24 January 2008

PO: A Complete Bikol Word

The 40-something host of a popular Philippine noontime TV show questions a 17-year old studio participant. She ends her answer with a po. The host quickly checks that out by telling her to drop po when talking to him. In another program, a 50-yish host said the same thing, but to a woman about his age. Po, a conversation marker term for respect, is used to address the elderly, people with social position, strangers, holy objects or images.

Although po is a known practice in the Luzon island of the Philippines, this tradition is fading fast in large cities. The erosion of the usage is due to negative ambiguous reactions from people of mature age and influence such as media idols or political leaders. This development stems out of many Filipinos' ignorance or misunderstanding of po and its relevance.

As noted in Taste the Dirt - any one region experience is a "part of" and is always "whole" in Filipino. In 2004 and 2007, I wrote that po is a complete Bikol word. I'm extending that to a complete Pinoy word. Let us now inspect the Bikol interpretation of po.

In Bikol, when your mother, father or someone calls, you automatically­ answer, Po! One does not respond oya, yaon, or digde (various terms for here and present), to ano (what), tano (why), or halat (wait). But po. If ever any one of those words is employed, it is always accompanied by po. It is common knowledge that the pre-Spanish po is widely used in the Bikol region than in any other parts of the Philippines.

Albay and Sorsogon provinces tend to the word tabi for courteousness that means please, excuse, pardon, or to pass. Sometimes po follows tabi as in "tabi po". Definitely, tabi is different from po.

Mintz and Britanico Bikol Dictionary designated po as a "polite marker used when speaking to elders, strangers or people superior in rank or position". ­ However, po is more than politeness. It indicates respect and a fineness of mind evinced in language or behavior. The Bikolian shares or gives concern or reverence, appreciation or deference, even to strangers -- since he or she has self-respect. At the same time, po mirrors the Bikol notions on selfhood, responsibility­, and a sense of community as well as the pleasure derived from these experiences.

In agreement with studies on universal consciousness made by Jean Hixon and Ken Wilber, po as true respect, indirectly honor the inwardly shared deep cross-cultural insights into the nature of spirit or Spirit. That spirit/Spirit is the ultimate development field, a part of the source, essence, and identity of each and every being, seen as shared valuing.

In the Chinese, philosopher Wing-tsit Chan states that the human has two souls, the p’o and the hun. In terms of priority of existence, the p’o comes into being with the beginning of human life, and the hun comes later, according to Tu Wei-Ming.

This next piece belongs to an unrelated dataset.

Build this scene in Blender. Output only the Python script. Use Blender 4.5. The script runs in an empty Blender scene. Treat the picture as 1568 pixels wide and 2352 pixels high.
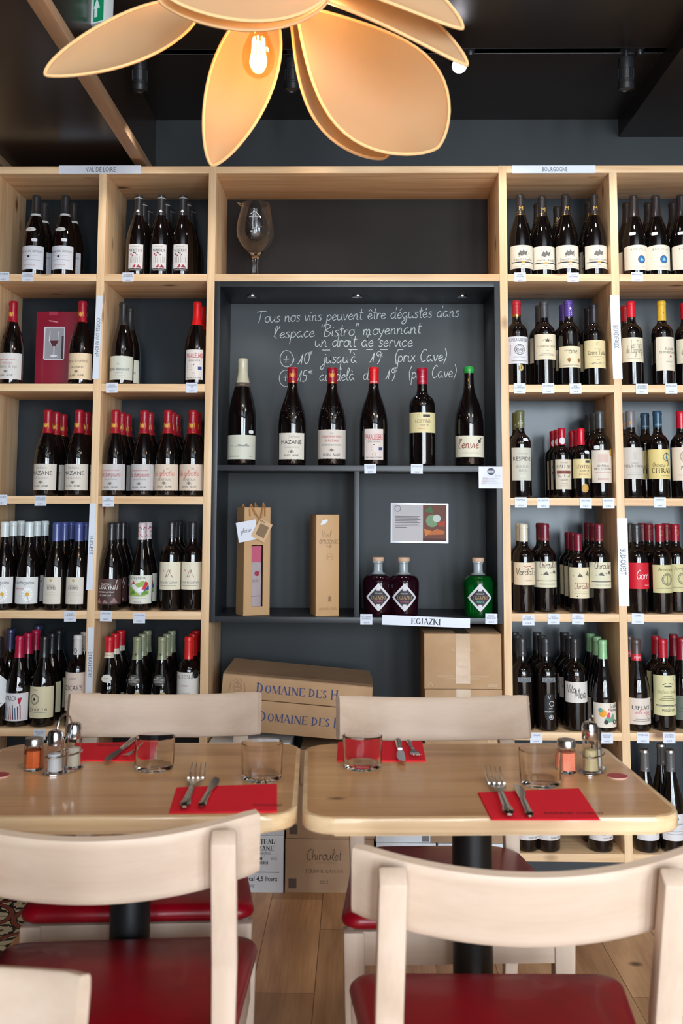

Lateral-thinking proponent Edward de Bono has assigned po to signal a mind’s provocation for creativity or new designs. Po also means hypothesis­, suppose, possible, and poetry.

Moreover, po is universally known as the chemical symbol for polonium. Encyclopedias consider po the first radioactive element to be isolated in 1898 by Marie and Pierre Curie that marked the beginning of the atomic age. Po isotopes now are utilize as alpha-particle source and as a heat source for generating electricity of space satellites. Scientists note that po’s emitted radiation energy is so great that even minute samples ionize the surrounding air, causing it to glow. We can see that both global and local usage of po, from the metaphysical to physical sciences, spirit is apparent.

Pre-Spanish Bikol has no definitive word for spirit. (Espiritu is Spanish.) Present day Bikol-English dictionaries still delineate spirit with soul, as kalag is soul as well as spirit or ghost. This coincides with Leonardo Mercado’s supposition that spirit is mostly implied in Philippine philosophy. The nearest to modern Bikol concept of spirit remains related to the supernatural beings with supernatural powers— gods/goddesses, the enchanted souls/spirits/creatures like holy persons or saints, engkantos (enchanted souls), taong-lipod or tagolipnan (unseen soul/human), or kapri (giant-like human). Spirit may also refer to unseen elementals or phantasmagorical creatures such as the yasao, or dwende (dwarf) and anananggal (flying witch) who likewise possess magical powers as told in myths. Many modern thinkers and scientists interpret spirit as related to the "divine energy permeating the universe".

Indeed po connotes many Bikol to universal values in myriad interpretations. Today’s use of po acknowledges the revered "essence" within each creature or creation which can lead the Filipino to realize its wholeness' potentialities. One Bikolian thinks po is the only Bikol word composed of two letters with one syllable that is complete on its own. Po is certainly an ordinary and a value-laden Bikol word that cannot be devolved.